— START Material provided —
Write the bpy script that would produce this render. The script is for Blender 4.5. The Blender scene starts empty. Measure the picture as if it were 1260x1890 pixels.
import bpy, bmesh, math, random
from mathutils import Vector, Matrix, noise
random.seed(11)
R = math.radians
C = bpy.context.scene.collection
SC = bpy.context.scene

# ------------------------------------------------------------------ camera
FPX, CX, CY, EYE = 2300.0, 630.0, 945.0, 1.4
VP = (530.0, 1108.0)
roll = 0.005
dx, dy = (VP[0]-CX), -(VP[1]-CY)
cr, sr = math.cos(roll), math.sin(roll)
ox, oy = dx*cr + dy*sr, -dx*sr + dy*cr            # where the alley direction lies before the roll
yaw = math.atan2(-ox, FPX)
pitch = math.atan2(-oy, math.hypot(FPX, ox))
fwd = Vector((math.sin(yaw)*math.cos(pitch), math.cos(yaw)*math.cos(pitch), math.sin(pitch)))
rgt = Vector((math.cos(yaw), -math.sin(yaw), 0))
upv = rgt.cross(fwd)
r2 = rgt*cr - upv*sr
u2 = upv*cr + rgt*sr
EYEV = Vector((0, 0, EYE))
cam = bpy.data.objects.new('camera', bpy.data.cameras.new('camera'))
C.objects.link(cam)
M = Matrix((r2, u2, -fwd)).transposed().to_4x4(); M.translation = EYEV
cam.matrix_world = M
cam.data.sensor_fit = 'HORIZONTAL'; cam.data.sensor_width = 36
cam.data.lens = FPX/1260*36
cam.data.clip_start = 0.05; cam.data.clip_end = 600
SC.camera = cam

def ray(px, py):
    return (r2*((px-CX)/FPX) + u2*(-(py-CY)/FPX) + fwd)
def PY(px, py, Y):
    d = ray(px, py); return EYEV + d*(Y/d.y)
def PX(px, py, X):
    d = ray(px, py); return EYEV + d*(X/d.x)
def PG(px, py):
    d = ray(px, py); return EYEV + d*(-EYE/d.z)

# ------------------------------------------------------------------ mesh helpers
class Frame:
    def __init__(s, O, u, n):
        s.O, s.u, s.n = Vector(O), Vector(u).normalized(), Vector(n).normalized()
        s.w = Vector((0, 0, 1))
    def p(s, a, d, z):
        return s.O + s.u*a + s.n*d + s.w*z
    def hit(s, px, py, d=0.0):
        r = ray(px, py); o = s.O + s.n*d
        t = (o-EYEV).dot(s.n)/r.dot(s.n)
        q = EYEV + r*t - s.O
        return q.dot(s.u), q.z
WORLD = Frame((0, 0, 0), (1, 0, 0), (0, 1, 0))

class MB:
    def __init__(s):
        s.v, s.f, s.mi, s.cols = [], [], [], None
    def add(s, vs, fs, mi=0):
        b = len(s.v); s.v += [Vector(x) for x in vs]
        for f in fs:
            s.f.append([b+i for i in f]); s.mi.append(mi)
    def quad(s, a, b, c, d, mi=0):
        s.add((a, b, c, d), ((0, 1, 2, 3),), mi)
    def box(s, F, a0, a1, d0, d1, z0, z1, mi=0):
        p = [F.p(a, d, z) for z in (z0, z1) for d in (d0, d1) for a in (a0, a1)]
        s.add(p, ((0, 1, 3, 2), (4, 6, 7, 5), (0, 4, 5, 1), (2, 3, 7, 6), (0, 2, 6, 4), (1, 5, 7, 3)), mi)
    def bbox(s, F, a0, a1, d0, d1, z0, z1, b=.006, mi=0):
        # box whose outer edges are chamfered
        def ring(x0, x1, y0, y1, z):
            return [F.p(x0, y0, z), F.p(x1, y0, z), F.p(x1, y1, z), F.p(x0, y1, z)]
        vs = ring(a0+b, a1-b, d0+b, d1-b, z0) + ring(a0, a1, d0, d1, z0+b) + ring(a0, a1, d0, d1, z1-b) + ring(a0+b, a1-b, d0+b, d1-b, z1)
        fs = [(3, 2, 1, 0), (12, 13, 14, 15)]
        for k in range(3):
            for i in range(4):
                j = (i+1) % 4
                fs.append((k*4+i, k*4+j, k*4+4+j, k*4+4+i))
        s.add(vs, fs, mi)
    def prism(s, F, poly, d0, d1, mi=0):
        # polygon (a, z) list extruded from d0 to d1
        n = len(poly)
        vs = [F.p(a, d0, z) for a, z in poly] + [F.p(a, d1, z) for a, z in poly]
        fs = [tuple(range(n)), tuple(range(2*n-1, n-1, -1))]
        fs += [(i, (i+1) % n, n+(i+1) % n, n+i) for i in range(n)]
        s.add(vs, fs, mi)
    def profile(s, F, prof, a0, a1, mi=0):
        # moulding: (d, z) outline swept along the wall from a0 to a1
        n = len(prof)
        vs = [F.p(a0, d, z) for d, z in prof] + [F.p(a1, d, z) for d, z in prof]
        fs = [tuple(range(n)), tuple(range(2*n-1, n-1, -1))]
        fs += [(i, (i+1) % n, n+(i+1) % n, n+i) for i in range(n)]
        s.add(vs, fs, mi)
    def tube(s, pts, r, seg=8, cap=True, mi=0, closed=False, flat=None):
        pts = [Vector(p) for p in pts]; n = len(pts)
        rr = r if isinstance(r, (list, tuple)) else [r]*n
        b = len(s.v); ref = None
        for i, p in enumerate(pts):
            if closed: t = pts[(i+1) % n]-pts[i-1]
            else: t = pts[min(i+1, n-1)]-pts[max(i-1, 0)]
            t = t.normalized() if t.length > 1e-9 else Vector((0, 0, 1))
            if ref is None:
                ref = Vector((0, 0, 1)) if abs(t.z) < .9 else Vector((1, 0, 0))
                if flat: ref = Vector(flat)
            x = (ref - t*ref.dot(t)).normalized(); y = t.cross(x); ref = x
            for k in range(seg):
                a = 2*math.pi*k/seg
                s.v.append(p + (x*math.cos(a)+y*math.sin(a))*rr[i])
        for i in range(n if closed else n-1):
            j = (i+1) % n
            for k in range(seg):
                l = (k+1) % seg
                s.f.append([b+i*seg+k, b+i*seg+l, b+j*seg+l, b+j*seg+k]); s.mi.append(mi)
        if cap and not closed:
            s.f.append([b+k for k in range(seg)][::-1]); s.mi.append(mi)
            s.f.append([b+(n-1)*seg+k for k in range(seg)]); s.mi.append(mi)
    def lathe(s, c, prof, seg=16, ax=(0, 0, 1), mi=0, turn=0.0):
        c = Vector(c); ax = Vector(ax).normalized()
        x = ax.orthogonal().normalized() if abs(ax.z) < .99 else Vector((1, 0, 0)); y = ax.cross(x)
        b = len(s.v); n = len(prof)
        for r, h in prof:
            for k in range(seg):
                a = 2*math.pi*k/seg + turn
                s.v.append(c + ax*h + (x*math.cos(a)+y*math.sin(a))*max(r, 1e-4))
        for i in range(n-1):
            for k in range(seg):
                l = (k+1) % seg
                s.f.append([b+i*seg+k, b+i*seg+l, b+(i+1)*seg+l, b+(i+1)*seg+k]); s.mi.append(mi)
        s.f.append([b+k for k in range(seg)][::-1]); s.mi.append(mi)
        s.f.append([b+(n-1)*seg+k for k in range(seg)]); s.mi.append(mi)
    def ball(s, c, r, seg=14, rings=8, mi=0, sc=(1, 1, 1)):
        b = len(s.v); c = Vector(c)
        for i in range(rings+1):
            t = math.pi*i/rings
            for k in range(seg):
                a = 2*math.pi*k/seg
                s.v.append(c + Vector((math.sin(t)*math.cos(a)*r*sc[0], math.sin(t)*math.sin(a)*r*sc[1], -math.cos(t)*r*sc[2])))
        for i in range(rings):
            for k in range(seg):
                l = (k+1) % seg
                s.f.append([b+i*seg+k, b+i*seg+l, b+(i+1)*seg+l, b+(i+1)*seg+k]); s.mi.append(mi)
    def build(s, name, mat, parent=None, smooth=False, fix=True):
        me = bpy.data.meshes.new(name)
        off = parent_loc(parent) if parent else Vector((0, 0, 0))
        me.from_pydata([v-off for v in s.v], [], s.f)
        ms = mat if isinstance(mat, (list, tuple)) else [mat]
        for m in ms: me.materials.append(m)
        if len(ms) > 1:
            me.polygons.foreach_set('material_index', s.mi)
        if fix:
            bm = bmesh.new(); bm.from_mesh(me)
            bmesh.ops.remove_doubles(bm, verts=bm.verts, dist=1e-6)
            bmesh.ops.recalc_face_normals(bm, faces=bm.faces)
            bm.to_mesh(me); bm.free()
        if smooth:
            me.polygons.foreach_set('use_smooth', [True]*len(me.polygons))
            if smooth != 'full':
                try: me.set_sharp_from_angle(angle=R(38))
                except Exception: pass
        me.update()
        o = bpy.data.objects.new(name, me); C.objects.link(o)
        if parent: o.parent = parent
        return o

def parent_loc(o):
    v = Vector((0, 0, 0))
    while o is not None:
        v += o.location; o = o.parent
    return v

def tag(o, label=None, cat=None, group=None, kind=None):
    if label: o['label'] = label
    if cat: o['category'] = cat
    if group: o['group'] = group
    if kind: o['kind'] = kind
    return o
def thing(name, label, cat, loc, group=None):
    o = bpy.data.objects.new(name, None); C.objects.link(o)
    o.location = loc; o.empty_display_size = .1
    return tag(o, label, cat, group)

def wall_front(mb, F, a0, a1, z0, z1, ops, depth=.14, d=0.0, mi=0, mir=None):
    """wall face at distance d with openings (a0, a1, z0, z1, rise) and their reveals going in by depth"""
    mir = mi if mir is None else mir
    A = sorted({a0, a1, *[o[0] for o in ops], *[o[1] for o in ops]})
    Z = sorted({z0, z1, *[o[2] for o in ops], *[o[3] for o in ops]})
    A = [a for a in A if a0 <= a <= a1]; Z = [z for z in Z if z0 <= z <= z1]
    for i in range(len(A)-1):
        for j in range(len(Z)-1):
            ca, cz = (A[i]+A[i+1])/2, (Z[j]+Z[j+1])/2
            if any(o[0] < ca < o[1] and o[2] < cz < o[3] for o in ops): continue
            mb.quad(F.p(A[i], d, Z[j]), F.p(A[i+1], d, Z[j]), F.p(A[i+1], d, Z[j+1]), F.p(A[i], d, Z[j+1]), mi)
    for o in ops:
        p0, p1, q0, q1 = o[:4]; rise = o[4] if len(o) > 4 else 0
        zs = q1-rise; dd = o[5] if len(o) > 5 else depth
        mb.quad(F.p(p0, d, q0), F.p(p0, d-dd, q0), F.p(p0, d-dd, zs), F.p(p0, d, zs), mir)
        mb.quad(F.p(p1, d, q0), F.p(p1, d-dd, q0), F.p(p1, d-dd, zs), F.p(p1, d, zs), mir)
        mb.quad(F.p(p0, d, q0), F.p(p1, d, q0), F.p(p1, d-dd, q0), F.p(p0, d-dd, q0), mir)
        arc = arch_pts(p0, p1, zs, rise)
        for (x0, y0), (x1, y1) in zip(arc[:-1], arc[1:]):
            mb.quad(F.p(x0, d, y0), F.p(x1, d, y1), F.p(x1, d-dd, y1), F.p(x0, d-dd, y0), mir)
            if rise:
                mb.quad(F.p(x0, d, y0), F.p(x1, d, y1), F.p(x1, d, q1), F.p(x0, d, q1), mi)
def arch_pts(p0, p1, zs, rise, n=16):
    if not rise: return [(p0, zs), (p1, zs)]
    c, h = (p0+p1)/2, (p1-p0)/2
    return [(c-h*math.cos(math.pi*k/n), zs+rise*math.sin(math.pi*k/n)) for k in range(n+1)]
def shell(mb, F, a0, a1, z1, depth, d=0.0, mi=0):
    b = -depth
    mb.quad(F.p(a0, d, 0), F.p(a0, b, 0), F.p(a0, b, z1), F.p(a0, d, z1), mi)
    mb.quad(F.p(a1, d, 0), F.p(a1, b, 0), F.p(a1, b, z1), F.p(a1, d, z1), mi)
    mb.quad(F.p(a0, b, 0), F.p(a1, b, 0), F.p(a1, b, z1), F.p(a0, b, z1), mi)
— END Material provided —
Return only the lines from the beginning of the material up to and including the line with "SC = bpy.context.scene", exactly as written.

**Expected output:**
Write the bpy script that would produce this render. The script is for Blender 4.5. The Blender scene starts empty. Measure the picture as if it were 1260x1890 pixels.
import bpy, bmesh, math, random
from mathutils import Vector, Matrix, noise
random.seed(11)
R = math.radians
C = bpy.context.scene.collection
SC = bpy.context.scene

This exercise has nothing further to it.